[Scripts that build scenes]
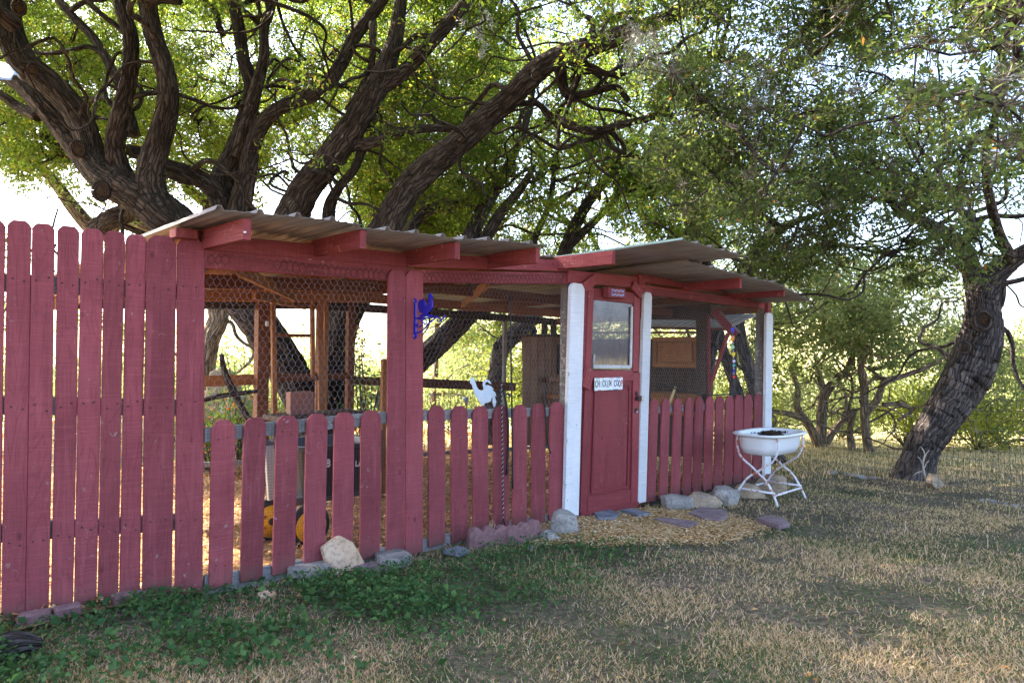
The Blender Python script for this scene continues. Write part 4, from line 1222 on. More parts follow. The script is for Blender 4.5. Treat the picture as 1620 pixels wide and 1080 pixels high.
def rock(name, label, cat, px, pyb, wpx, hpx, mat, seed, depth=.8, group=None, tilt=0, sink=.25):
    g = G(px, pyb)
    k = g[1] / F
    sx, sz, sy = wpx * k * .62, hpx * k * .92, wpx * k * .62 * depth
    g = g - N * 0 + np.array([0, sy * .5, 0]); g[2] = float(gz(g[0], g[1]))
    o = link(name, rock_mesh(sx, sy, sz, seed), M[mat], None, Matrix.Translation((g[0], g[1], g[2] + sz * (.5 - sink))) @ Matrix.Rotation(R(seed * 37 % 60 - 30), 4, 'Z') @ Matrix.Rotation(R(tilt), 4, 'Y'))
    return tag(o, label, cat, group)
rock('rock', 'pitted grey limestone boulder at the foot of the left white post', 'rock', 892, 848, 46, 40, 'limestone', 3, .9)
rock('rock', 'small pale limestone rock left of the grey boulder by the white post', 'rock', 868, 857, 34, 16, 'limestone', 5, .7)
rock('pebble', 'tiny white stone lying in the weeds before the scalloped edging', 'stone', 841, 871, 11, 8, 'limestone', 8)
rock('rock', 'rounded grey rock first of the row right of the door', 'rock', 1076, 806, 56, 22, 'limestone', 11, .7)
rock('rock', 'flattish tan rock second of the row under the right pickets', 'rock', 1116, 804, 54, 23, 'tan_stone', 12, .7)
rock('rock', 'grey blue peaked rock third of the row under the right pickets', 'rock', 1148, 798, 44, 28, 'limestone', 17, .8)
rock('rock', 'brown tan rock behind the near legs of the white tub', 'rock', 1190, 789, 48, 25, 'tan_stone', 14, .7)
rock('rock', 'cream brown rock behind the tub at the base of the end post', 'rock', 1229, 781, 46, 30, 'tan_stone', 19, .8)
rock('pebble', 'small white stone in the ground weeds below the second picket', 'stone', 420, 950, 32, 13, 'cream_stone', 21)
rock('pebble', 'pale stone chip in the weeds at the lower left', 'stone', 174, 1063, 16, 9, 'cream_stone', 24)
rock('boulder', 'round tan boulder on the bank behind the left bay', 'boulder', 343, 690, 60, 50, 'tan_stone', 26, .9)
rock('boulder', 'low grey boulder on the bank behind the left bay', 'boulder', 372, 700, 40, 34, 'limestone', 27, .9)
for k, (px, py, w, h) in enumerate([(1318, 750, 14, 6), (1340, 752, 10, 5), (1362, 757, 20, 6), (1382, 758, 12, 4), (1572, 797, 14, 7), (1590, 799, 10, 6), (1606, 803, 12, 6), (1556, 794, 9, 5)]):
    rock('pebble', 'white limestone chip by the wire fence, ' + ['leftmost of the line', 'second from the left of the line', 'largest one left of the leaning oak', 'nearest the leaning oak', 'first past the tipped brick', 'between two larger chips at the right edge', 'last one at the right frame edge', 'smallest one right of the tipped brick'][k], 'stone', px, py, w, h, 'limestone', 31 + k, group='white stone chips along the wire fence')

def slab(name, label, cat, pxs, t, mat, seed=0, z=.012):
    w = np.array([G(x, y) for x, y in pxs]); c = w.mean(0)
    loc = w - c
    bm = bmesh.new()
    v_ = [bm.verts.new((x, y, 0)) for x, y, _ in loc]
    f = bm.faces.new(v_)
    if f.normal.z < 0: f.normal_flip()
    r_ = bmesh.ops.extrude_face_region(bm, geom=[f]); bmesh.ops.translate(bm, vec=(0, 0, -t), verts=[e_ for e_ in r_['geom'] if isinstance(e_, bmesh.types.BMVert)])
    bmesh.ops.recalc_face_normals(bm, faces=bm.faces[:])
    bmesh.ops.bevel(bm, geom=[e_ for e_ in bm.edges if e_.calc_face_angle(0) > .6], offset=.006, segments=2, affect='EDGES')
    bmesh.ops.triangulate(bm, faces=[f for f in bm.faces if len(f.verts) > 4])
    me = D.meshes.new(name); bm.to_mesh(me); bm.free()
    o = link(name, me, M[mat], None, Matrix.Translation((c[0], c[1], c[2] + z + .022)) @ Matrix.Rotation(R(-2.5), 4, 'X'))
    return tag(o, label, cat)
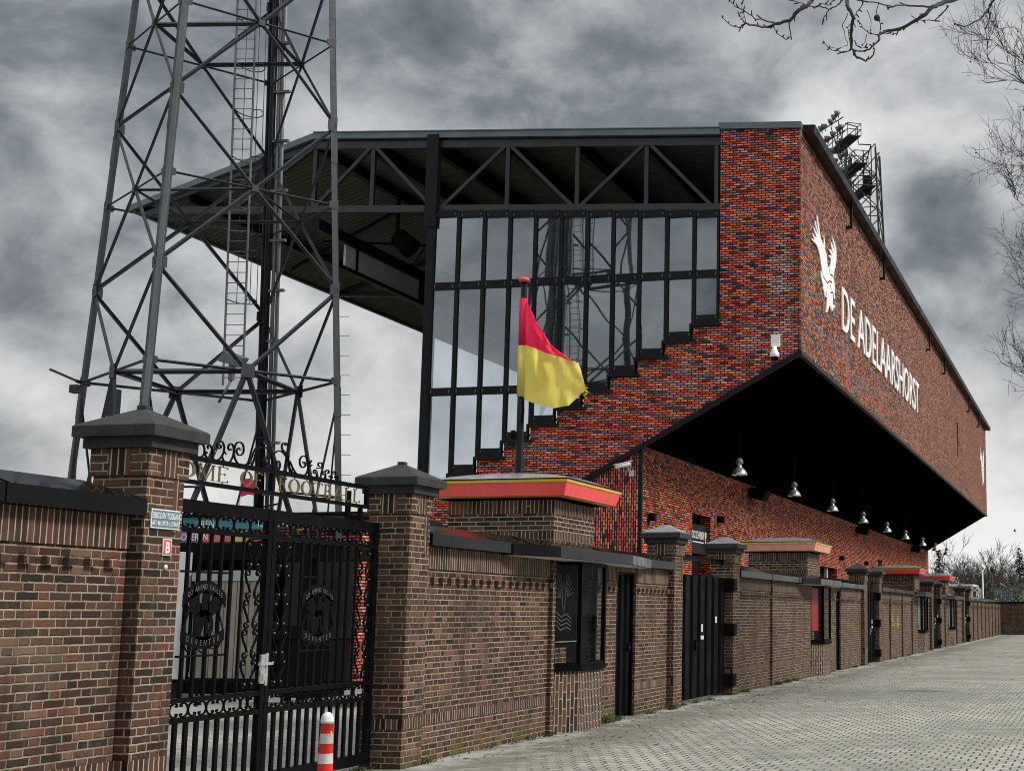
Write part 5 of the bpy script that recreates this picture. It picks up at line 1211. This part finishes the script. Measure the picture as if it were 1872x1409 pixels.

▶ Stated task:
Return the listing above word for word, with the pictures removed.

▶ Reply:
The Blender Python script for this scene continues. Write part 4, from line 1222 on. More parts follow. The script is for Blender 4.5. Treat the picture as 1620 pixels wide and 1080 pixels high.
def rock(name, label, cat, px, pyb, wpx, hpx, mat, seed, depth=.8, group=None, tilt=0, sink=.25):
    g = G(px, pyb)
    k = g[1] / F
    sx, sz, sy = wpx * k * .62, hpx * k * .92, wpx * k * .62 * depth
    g = g - N * 0 + np.array([0, sy * .5, 0]); g[2] = float(gz(g[0], g[1]))
    o = link(name, rock_mesh(sx, sy, sz, seed), M[mat], None, Matrix.Translation((g[0], g[1], g[2] + sz * (.5 - sink))) @ Matrix.Rotation(R(seed * 37 % 60 - 30), 4, 'Z') @ Matrix.Rotation(R(tilt), 4, 'Y'))
    return tag(o, label, cat, group)
rock('rock', 'pitted grey limestone boulder at the foot of the left white post', 'rock', 892, 848, 46, 40, 'limestone', 3, .9)
rock('rock', 'small pale limestone rock left of the grey boulder by the white post', 'rock', 868, 857, 34, 16, 'limestone', 5, .7)
rock('pebble', 'tiny white stone lying in the weeds before the scalloped edging', 'stone', 841, 871, 11, 8, 'limestone', 8)
rock('rock', 'rounded grey rock first of the row right of the door', 'rock', 1076, 806, 56, 22, 'limestone', 11, .7)
rock('rock', 'flattish tan rock second of the row under the right pickets', 'rock', 1116, 804, 54, 23, 'tan_stone', 12, .7)
rock('rock', 'grey blue peaked rock third of the row under the right pickets', 'rock', 1148, 798, 44, 28, 'limestone', 17, .8)
rock('rock', 'brown tan rock behind the near legs of the white tub', 'rock', 1190, 789, 48, 25, 'tan_stone', 14, .7)
rock('rock', 'cream brown rock behind the tub at the base of the end post', 'rock', 1229, 781, 46, 30, 'tan_stone', 19, .8)
rock('pebble', 'small white stone in the ground weeds below the second picket', 'stone', 420, 950, 32, 13, 'cream_stone', 21)
rock('pebble', 'pale stone chip in the weeds at the lower left', 'stone', 174, 1063, 16, 9, 'cream_stone', 24)
rock('boulder', 'round tan boulder on the bank behind the left bay', 'boulder', 343, 690, 60, 50, 'tan_stone', 26, .9)
rock('boulder', 'low grey boulder on the bank behind the left bay', 'boulder', 372, 700, 40, 34, 'limestone', 27, .9)
for k, (px, py, w, h) in enumerate([(1318, 750, 14, 6), (1340, 752, 10, 5), (1362, 757, 20, 6), (1382, 758, 12, 4), (1572, 797, 14, 7), (1590, 799, 10, 6), (1606, 803, 12, 6), (1556, 794, 9, 5)]):
    rock('pebble', 'white limestone chip by the wire fence, ' + ['leftmost of the line', 'second from the left of the line', 'largest one left of the leaning oak', 'nearest the leaning oak', 'first past the tipped brick', 'between two larger chips at the right edge', 'last one at the right frame edge', 'smallest one right of the tipped brick'][k], 'stone', px, py, w, h, 'limestone', 31 + k, group='white stone chips along the wire fence')

def slab(name, label, cat, pxs, t, mat, seed=0, z=.012):
    w = np.array([G(x, y) for x, y in pxs]); c = w.mean(0)
    loc = w - c
    bm = bmesh.new()
    v_ = [bm.verts.new((x, y, 0)) for x, y, _ in loc]
    f = bm.faces.new(v_)
    if f.normal.z < 0: f.normal_flip()
    r_ = bmesh.ops.extrude_face_region(bm, geom=[f]); bmesh.ops.translate(bm, vec=(0, 0, -t), verts=[e_ for e_ in r_['geom'] if isinstance(e_, bmesh.types.BMVert)])
    bmesh.ops.recalc_face_normals(bm, faces=bm.faces[:])
    bmesh.ops.bevel(bm, geom=[e_ for e_ in bm.edges if e_.calc_face_angle(0) > .6], offset=.006, segments=2, affect='EDGES')
    bmesh.ops.triangulate(bm, faces=[f for f in bm.faces if len(f.verts) > 4])
    me = D.meshes.new(name); bm.to_mesh(me); bm.free()
    o = link(name, me, M[mat], None, Matrix.Translation((c[0], c[1], c[2] + z + .022)) @ Matrix.Rotation(R(-2.5), 4, 'X'))
    return tag(o, label, cat)
Write part 5 of the bpy script that recreates this picture. It picks up at line 1211. This part finishes the script. Measure the picture as if it were 1872x1409 pixels.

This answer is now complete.